** Start of The input **

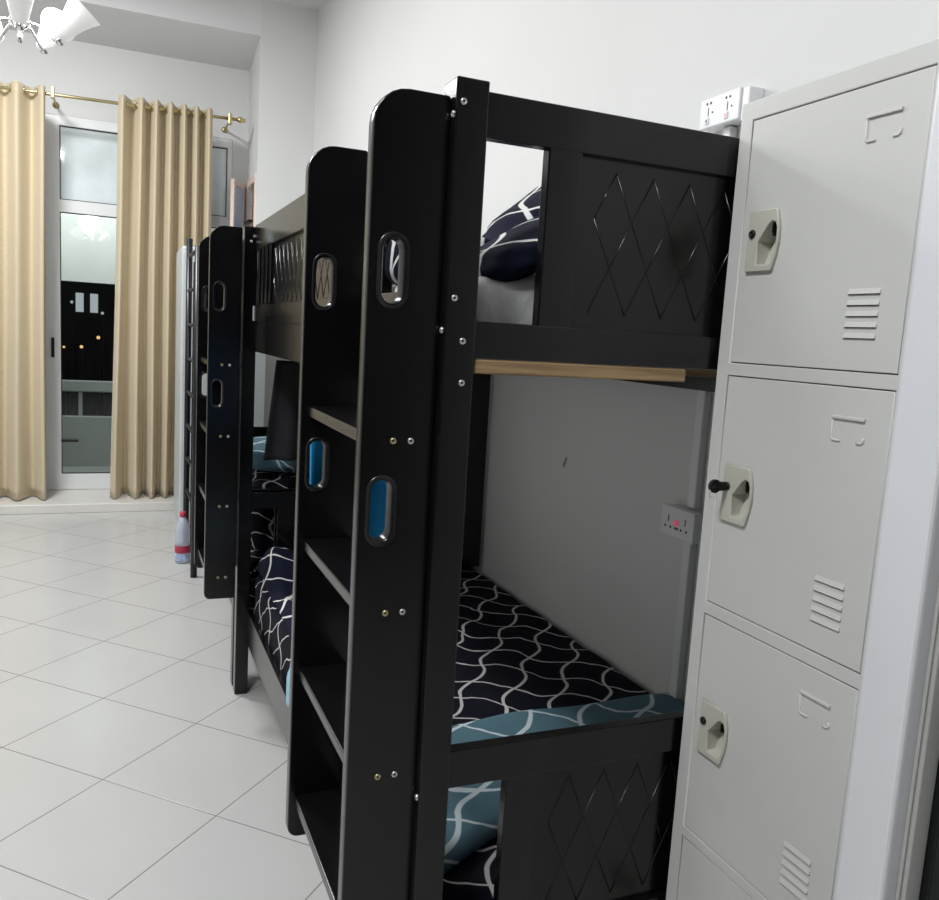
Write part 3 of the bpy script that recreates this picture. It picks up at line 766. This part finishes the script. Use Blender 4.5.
# ------------------------------------------------------------------ chandelier
CX, CY, CZ = -.268, 3.0, 2.195
ch = empty('chandelier', (CX, CY, CZ), 'chrome chandelier with flared frosted glass shades at the upper left', 'chandelier')
MB().lathe([(0, -.055), (.006, -.052), (.008, -.03), (.004, -.022), (.012, -.012), (.022, -.006), (.030, .004), (.030, .014), (.016, .022), (.012, .05), (.02, .07), (.008, .09), (.008, .30)], 20).build('hub', M['chrome'], ch)
MB().tube([(0, 0, .29), (0, 0, ZC - CZ - .03)], .007, 10).build('stem', M['chrome'], ch)
MB().lathe([(.008, ZC - CZ - .06), (.04, ZC - CZ - .05), (.06, ZC - CZ - .02), (.06, ZC - CZ - .0005), (0, ZC - CZ - .0005)], 24).build('ceiling_canopy', M['chrome'], ch)
for k, deg in enumerate((275, 347, 59, 131, 203)):
    a = math.radians(deg); ca, sa = math.cos(a), math.sin(a)
    arm = MB().tube([(ca * r, sa * r, z) for r, z in ((.02, .008), (.05, .002), (.075, -.016), (.095, -.034), (.112, -.040))], .0045, 8)
    arm.lathe([(0, -.008), (.010, -.006), (.014, .004), (.012, .014), (0, .016)], 14, None, Matrix.Translation((ca * .112, sa * .112, -.04)))
    am = arm.build('arm', M['chrome'], ch)
    rot = Matrix.Translation((ca * .094, sa * .094, -.034)) @ Matrix.Rotation(a, 4, 'Z') @ Matrix.Rotation(math.radians(43), 4, 'Y')
    pf = [(.011, .0), (.016, .008), (.024, .03), (.031, .06), (.038, .09), (.046, .115), (.055, .135)]
    sh = MB().lathe(pf + [(r - .003, z) for r, z in pf[::-1]], 24, None, rot)
    tag(sh.build('lamp_shade', M['shade'], ch), 'flared frosted white glass shade')
    MB().lathe([(0, .005), (.010, .01), (.012, .04), (.019, .065), (.017, .085), (0, .096)], 14, None, rot).build('bulb', M['shade'], ch)

# ------------------------------------------------------------------ far end of the row
cb = empty('cupboard', (.372, 5.50, 0), 'pale grey steel cupboard at the end of the bunk row before the curtain', 'cupboard')
MB().box(0, .52, 0, .55, .04, 1.795, .012).build('cabinet_body', M['cabinet'], cb)
MB().box(.004, .258, -.016, -.0005, .08, 1.76, .004).build('door', M['cabinet'], cb)
MB().box(.262, .516, -.016, -.0005, .08, 1.76, .004).build('door', M['cabinet'], cb)
MB().box(.23, .245, -.03, -.016, .85, 1.0, .003).box(.275, .29, -.03, -.016, .85, 1.0, .003).build('handle', M['dark'], cb)
MB().box(.01, .51, .01, .54, 0, .041).build('base', M['cabinet'], cb)
ld = empty('ladder', (.381, 4.50, 0), 'narrow black metal ladder leaning on the farther bunk behind its step boards', 'ladder')
for y in (0, .56):
    lg = MB().tube([(0, y, 0), (0, y, 1.80 if y else 1.72)], .017, 10).build('upright', M['blackmetal'], ld)
for k in range(8):
    z = .37 + k * .190
    MB().tube([(0, 0, z), (0, .56, z)], .010, 8).build('rung', M['blackmetal'], ld)
bt = empty('bottle', (.345, 4.80, 0), 'clear plastic water bottle with red cap on the floor beside the farther bunk', 'bottle')
MB().lathe([(0, .002), (.034, 0), (.040, .008), (.040, .06), (.037, .07), (.040, .08), (.040, .19), (.036, .215), (.018, .255), (.014, .262), (.014, .275)], 24).build('body', M['pet'], bt)
MB().lathe([(.0405, .018), (.0412, .02), (.0412, .085), (.0405, .087)], 24).build('label_sleeve', M['water'], bt)
MB().lathe([(.0414, .060), (.0417, .062), (.0417, .100), (.0414, .102)], 24).build('label_band', M['red'], bt)
MB().lathe([(.0165, .262), (.0168, .288), (.012, .291), (0, .291)], 18).build('cap', M['red'], bt)

# ------------------------------------------------------------------ lights
def area(name, loc, size, power, rot=(0, 0, 0), col=(1, .98, .95), sy=None):
    l = bpy.data.lights.new(name, 'AREA'); l.energy = power; l.size = size; l.color = col
    if sy: l.shape = 'RECTANGLE'; l.size_y = sy
    o = bpy.data.objects.new(name, l); COL.objects.link(o); o.location = loc; o.rotation_euler = rot
    return o
def point(name, loc, power, rad=.08, col=(1, .97, .93)):
    l = bpy.data.lights.new(name, 'POINT'); l.energy = power; l.shadow_soft_size = rad; l.color = col
    o = bpy.data.objects.new(name, l); COL.objects.link(o); o.location = loc
    return o
point('chandelier_light', (CX, CY, CZ + .16), 34, .12, (1, .99, .98))
area('ceiling_fill_light', (-.9, 4.7, ZC - .03), .5, 115, col=(.96, .985, 1))  # added fill without a fixture, brightens the window end
area('ceiling_fill_light', (-1.1, 2.2, ZC - .03), .6, 22, col=(.96, .985, 1))  # added fill without a fixture, weak, over the aisle
area('ceiling_fill_light', (-1.0, .25, ZC - .03), .6, 98, col=(.96, .985, 1))  # added fill without a fixture, brightens the locker front
area('balcony_fill_light', (-.2, 7.3, 2.85), .3, 36, col=(1, 1, 1))  # added fill outside, brightens the balcony seen through the panes
w = bpy.data.worlds.new('night'); S.world = w; w.use_nodes = True
w.node_tree.nodes['Background'].inputs[0].default_value = (.010, .014, .022, 1)
w.node_tree.nodes['Background'].inputs[1].default_value = .6

# ------------------------------------------------------------------ camera
def camera():
    cx, cy = 469.5, 450.
    vy = (116 - cx, 317 - cy); vx = (2443 - cx, 454 - cy)
    f = math.sqrt(-(vy[0] * vx[0] + vy[1] * vx[1]))
    X = Vector((*vx, f)).normalized(); Y = Vector((*vy, f)).normalized(); Z = X.cross(Y)
    if Z.y > 0: Z = -Z
    rt = Vector((X[0], Y[0], Z[0])); dn = Vector((X[1], Y[1], Z[1])); fw = Vector((X[2], Y[2], Z[2]))
    c = bpy.data.cameras.new('camera'); o = bpy.data.objects.new('camera', c); COL.objects.link(o)
    up = -dn; bk = -fw
    o.matrix_world = Matrix(((rt.x, up.x, bk.x, 0), (rt.y, up.y, bk.y, 0), (rt.z, up.z, bk.z, 1.34), (0, 0, 0, 1)))
    c.sensor_width = 36; c.sensor_fit = 'HORIZONTAL'; c.lens = f / 939 * 36; c.clip_start = .02; c.clip_end = 200
    S.camera = o
camera()
S.view_settings.view_transform = 'Standard'; S.view_settings.look = 'None'; S.view_settings.gamma = 1
S.view_settings.exposure = -.15
S.view_settings.use_curve_mapping = False
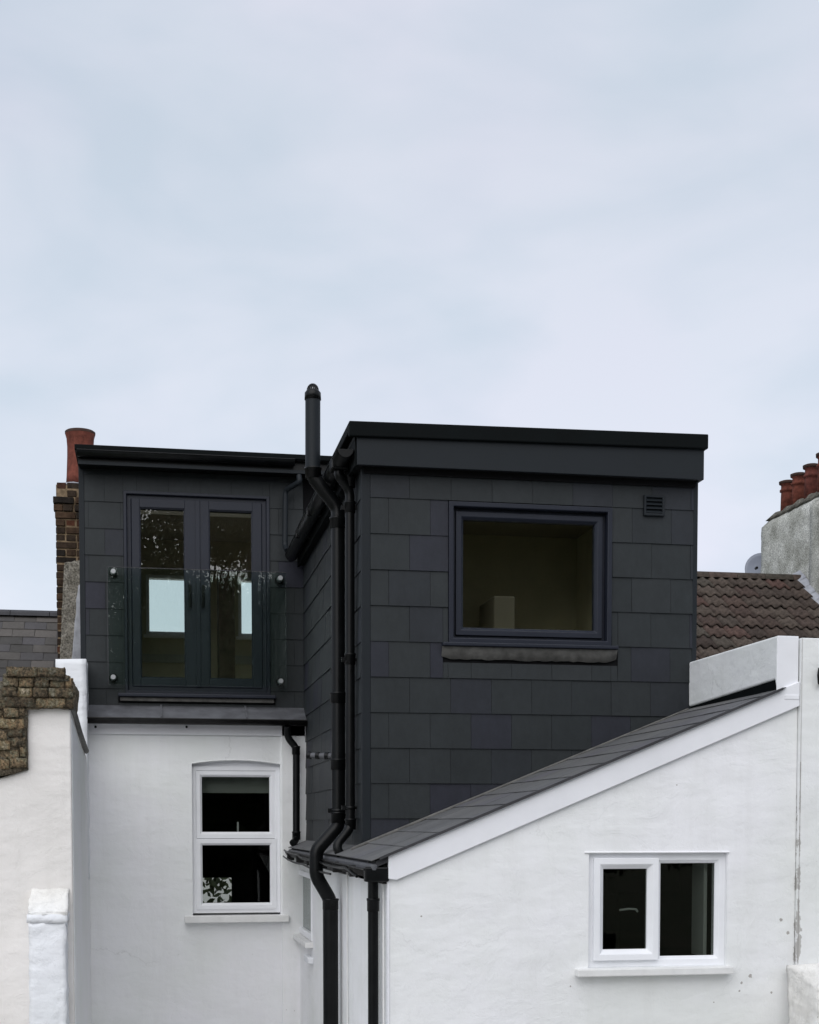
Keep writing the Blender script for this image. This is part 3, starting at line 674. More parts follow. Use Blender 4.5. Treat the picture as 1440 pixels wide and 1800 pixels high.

** End of The input **

=== Work to be completed ===
Copy the records exactly as they appear, excluding images.

=== Written answer ===
Write part 3 of the bpy script that recreates this picture. It picks up at line 766. This part finishes the script. Use Blender 4.5.
# ------------------------------------------------------------------ chandelier
CX, CY, CZ = -.268, 3.0, 2.195
ch = empty('chandelier', (CX, CY, CZ), 'chrome chandelier with flared frosted glass shades at the upper left', 'chandelier')
MB().lathe([(0, -.055), (.006, -.052), (.008, -.03), (.004, -.022), (.012, -.012), (.022, -.006), (.030, .004), (.030, .014), (.016, .022), (.012, .05), (.02, .07), (.008, .09), (.008, .30)], 20).build('hub', M['chrome'], ch)
MB().tube([(0, 0, .29), (0, 0, ZC - CZ - .03)], .007, 10).build('stem', M['chrome'], ch)
MB().lathe([(.008, ZC - CZ - .06), (.04, ZC - CZ - .05), (.06, ZC - CZ - .02), (.06, ZC - CZ - .0005), (0, ZC - CZ - .0005)], 24).build('ceiling_canopy', M['chrome'], ch)
for k, deg in enumerate((275, 347, 59, 131, 203)):
    a = math.radians(deg); ca, sa = math.cos(a), math.sin(a)
    arm = MB().tube([(ca * r, sa * r, z) for r, z in ((.02, .008), (.05, .002), (.075, -.016), (.095, -.034), (.112, -.040))], .0045, 8)
    arm.lathe([(0, -.008), (.010, -.006), (.014, .004), (.012, .014), (0, .016)], 14, None, Matrix.Translation((ca * .112, sa * .112, -.04)))
    am = arm.build('arm', M['chrome'], ch)
    rot = Matrix.Translation((ca * .094, sa * .094, -.034)) @ Matrix.Rotation(a, 4, 'Z') @ Matrix.Rotation(math.radians(43), 4, 'Y')
    pf = [(.011, .0), (.016, .008), (.024, .03), (.031, .06), (.038, .09), (.046, .115), (.055, .135)]
    sh = MB().lathe(pf + [(r - .003, z) for r, z in pf[::-1]], 24, None, rot)
    tag(sh.build('lamp_shade', M['shade'], ch), 'flared frosted white glass shade')
    MB().lathe([(0, .005), (.010, .01), (.012, .04), (.019, .065), (.017, .085), (0, .096)], 14, None, rot).build('bulb', M['shade'], ch)

# ------------------------------------------------------------------ far end of the row
cb = empty('cupboard', (.372, 5.50, 0), 'pale grey steel cupboard at the end of the bunk row before the curtain', 'cupboard')
MB().box(0, .52, 0, .55, .04, 1.795, .012).build('cabinet_body', M['cabinet'], cb)
MB().box(.004, .258, -.016, -.0005, .08, 1.76, .004).build('door', M['cabinet'], cb)
MB().box(.262, .516, -.016, -.0005, .08, 1.76, .004).build('door', M['cabinet'], cb)
MB().box(.23, .245, -.03, -.016, .85, 1.0, .003).box(.275, .29, -.03, -.016, .85, 1.0, .003).build('handle', M['dark'], cb)
MB().box(.01, .51, .01, .54, 0, .041).build('base', M['cabinet'], cb)
ld = empty('ladder', (.381, 4.50, 0), 'narrow black metal ladder leaning on the farther bunk behind its step boards', 'ladder')
for y in (0, .56):
    lg = MB().tube([(0, y, 0), (0, y, 1.80 if y else 1.72)], .017, 10).build('upright', M['blackmetal'], ld)
for k in range(8):
    z = .37 + k * .190
    MB().tube([(0, 0, z), (0, .56, z)], .010, 8).build('rung', M['blackmetal'], ld)
bt = empty('bottle', (.345, 4.80, 0), 'clear plastic water bottle with red cap on the floor beside the farther bunk', 'bottle')
MB().lathe([(0, .002), (.034, 0), (.040, .008), (.040, .06), (.037, .07), (.040, .08), (.040, .19), (.036, .215), (.018, .255), (.014, .262), (.014, .275)], 24).build('body', M['pet'], bt)
MB().lathe([(.0405, .018), (.0412, .02), (.0412, .085), (.0405, .087)], 24).build('label_sleeve', M['water'], bt)
MB().lathe([(.0414, .060), (.0417, .062), (.0417, .100), (.0414, .102)], 24).build('label_band', M['red'], bt)
MB().lathe([(.0165, .262), (.0168, .288), (.012, .291), (0, .291)], 18).build('cap', M['red'], bt)

# ------------------------------------------------------------------ lights
def area(name, loc, size, power, rot=(0, 0, 0), col=(1, .98, .95), sy=None):
    l = bpy.data.lights.new(name, 'AREA'); l.energy = power; l.size = size; l.color = col
    if sy: l.shape = 'RECTANGLE'; l.size_y = sy
    o = bpy.data.objects.new(name, l); COL.objects.link(o); o.location = loc; o.rotation_euler = rot
    return o
def point(name, loc, power, rad=.08, col=(1, .97, .93)):
    l = bpy.data.lights.new(name, 'POINT'); l.energy = power; l.shadow_soft_size = rad; l.color = col
    o = bpy.data.objects.new(name, l); COL.objects.link(o); o.location = loc
    return o
point('chandelier_light', (CX, CY, CZ + .16), 34, .12, (1, .99, .98))
area('ceiling_fill_light', (-.9, 4.7, ZC - .03), .5, 115, col=(.96, .985, 1))  # added fill without a fixture, brightens the window end
area('ceiling_fill_light', (-1.1, 2.2, ZC - .03), .6, 22, col=(.96, .985, 1))  # added fill without a fixture, weak, over the aisle
area('ceiling_fill_light', (-1.0, .25, ZC - .03), .6, 98, col=(.96, .985, 1))  # added fill without a fixture, brightens the locker front
area('balcony_fill_light', (-.2, 7.3, 2.85), .3, 36, col=(1, 1, 1))  # added fill outside, brightens the balcony seen through the panes
w = bpy.data.worlds.new('night'); S.world = w; w.use_nodes = True
w.node_tree.nodes['Background'].inputs[0].default_value = (.010, .014, .022, 1)
w.node_tree.nodes['Background'].inputs[1].default_value = .6

# ------------------------------------------------------------------ camera
def camera():
    cx, cy = 469.5, 450.
    vy = (116 - cx, 317 - cy); vx = (2443 - cx, 454 - cy)
    f = math.sqrt(-(vy[0] * vx[0] + vy[1] * vx[1]))
    X = Vector((*vx, f)).normalized(); Y = Vector((*vy, f)).normalized(); Z = X.cross(Y)
    if Z.y > 0: Z = -Z
    rt = Vector((X[0], Y[0], Z[0])); dn = Vector((X[1], Y[1], Z[1])); fw = Vector((X[2], Y[2], Z[2]))
    c = bpy.data.cameras.new('camera'); o = bpy.data.objects.new('camera', c); COL.objects.link(o)
    up = -dn; bk = -fw
    o.matrix_world = Matrix(((rt.x, up.x, bk.x, 0), (rt.y, up.y, bk.y, 0), (rt.z, up.z, bk.z, 1.34), (0, 0, 0, 1)))
    c.sensor_width = 36; c.sensor_fit = 'HORIZONTAL'; c.lens = f / 939 * 36; c.clip_start = .02; c.clip_end = 200
    S.camera = o
camera()
S.view_settings.view_transform = 'Standard'; S.view_settings.look = 'None'; S.view_settings.gamma = 1
S.view_settings.exposure = -.15
S.view_settings.use_curve_mapping = False
Keep writing the Blender script for this image. This is part 3, starting at line 674. More parts follow. Use Blender 4.5. Treat the picture as 1440 pixels wide and 1800 pixels high.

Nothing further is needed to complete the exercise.